The disgraced former president is accused of plundering billions in public funds and grave abuses of human rights.

"We are a divided nation," Duterte said on Sunday, arguing that the former dictator is "qualified" for an honorable burial. "The family has that right to bury their father or husband because he was president of the Republic of the Philippines, and he was a soldier at one time".

The Marcos family has kept the former president unburied until its long-standing request that he be laid to rest in the Heroes' Cemetery is granted. Duterte's predecessors all refused permission due to opposition from his surviving victims during the martial law years.

Duterte's permission to inter Marcos risks causing friction in a nation still conflicted over the dictator's legacy. A historical commission objected to the planned burial of Marcos as a war veteran because he lied about receiving medals from the U.S., which has never recognized his guerrilla unit and rank.

Marcos ruled from 1965 to 1986. In 1972, a year before he was due to step down, he declared martial law, purportedly to quell a rising communist insurgency and to reform Philippine society. Thereafter, he ruled brutally, detained political opponents, tortured activists, and dismantled democratic institutions.

Marcos was forced from power in 1986 by a popular uprising that forced him into exile in Hawaii, where he died three years later. His embalmed remains were brought back to the Philippines in 1993, and have been preserved in a private museum in Batac in Ilocos Norte province, some 500 km north of Manila.

While official attempts to recover an alleged $10 billion illegally amassed by the Marcoses have continued, the family fortunes have rallied. The dead dictator's son, Ferdinand Marcos Jr., is a former senator and ran unsuccessfully for vice president in May. The younger Marcos appealed the result, and the case is being deliberated in the supreme court. Imelda Marcos, the family matriarch who caught the world's attention for her extravagance in a country mired in poverty, represents Ilocos Norte in parliament, while her daughter Imee is the governor.

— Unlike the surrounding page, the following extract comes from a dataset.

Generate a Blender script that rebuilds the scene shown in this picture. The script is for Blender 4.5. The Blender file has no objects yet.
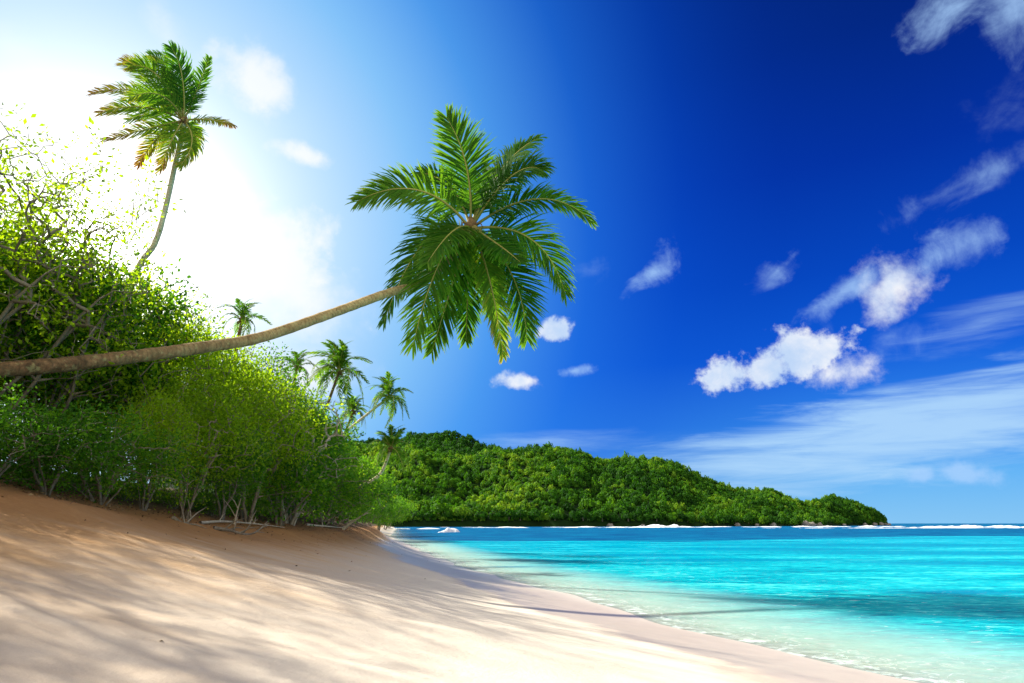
import bpy, math, random
import numpy as np
from mathutils import Vector

SC = bpy.context.scene
COL = SC.collection
R = math.radians
rng = np.random.default_rng(7)

# ------------------------------------------------------------------ camera
FPX = 683.0
HORIZON = 523.4
TILT = math.atan((HORIZON - 341.5) / FPX)
CAM_Z = 2.4
CA, SA = math.cos(TILT), math.sin(TILT)


def ray(px, py):
    xc = (px - 512.0) / FPX
    yc = (341.5 - py) / FPX
    return Vector((xc, CA - yc * SA, SA + yc * CA))


def P(px, py, d):
    """Point seen at pixel (px, py) of the photograph, d metres deep."""
    return Vector((0, 0, CAM_Z)) + ray(px, py) * d


def on_level(px, py, z):
    r = ray(px, py)
    return Vector((0, 0, CAM_Z)) + r * ((z - CAM_Z) / r.z)


cam_data = bpy.data.cameras.new("camera")
cam = bpy.data.objects.new("camera", cam_data)
COL.objects.link(cam)
cam_data.sensor_width = 36.0
cam_data.lens = 36.0 * FPX / 1024.0
cam_data.clip_start = 0.1
cam_data.clip_end = 90000.0
cam.location = (0, 0, CAM_Z)
cam.rotation_euler = (math.pi / 2 + TILT, 0, 0)
SC.camera = cam

EXPO = 1.05
vs = SC.view_settings
vs.view_transform = 'Standard'
vs.look = 'None'
vs.exposure = EXPO
vs.gamma = 1.0
vs.use_curve_mapping = False
SC.render.resolution_x, SC.render.resolution_y = 1024, 683
SC.cycles.use_denoising = True
SC.cycles.max_bounces = 8
SC.cycles.diffuse_bounces = 3
SC.cycles.glossy_bounces = 2
SC.cycles.transmission_bounces = 4
SC.cycles.transparent_max_bounces = 8
SC.cycles.caustics_reflective = False
SC.cycles.caustics_refractive = False


# ------------------------------------------------------------------ helpers
def lin(r, g, b):
    out = []
    for c in (r, g, b):
        c /= 255.0
        out.append(c / 12.92 if c <= 0.04045 else ((c + 0.055) / 1.055) ** 2.4)
    return tuple(out)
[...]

Over the weekend, Defense Secretary Delfin Lorenzana instructed the Philippine armed forces to make arrangements for the impending burial.

Just two months into his presidency, Duterte has made other controversial decisions. He has endorsed a violent war on narcotics that has already left 420 alleged pushers dead, and publicly shamed politicians, judges, and policemen allegedly involved with drugs.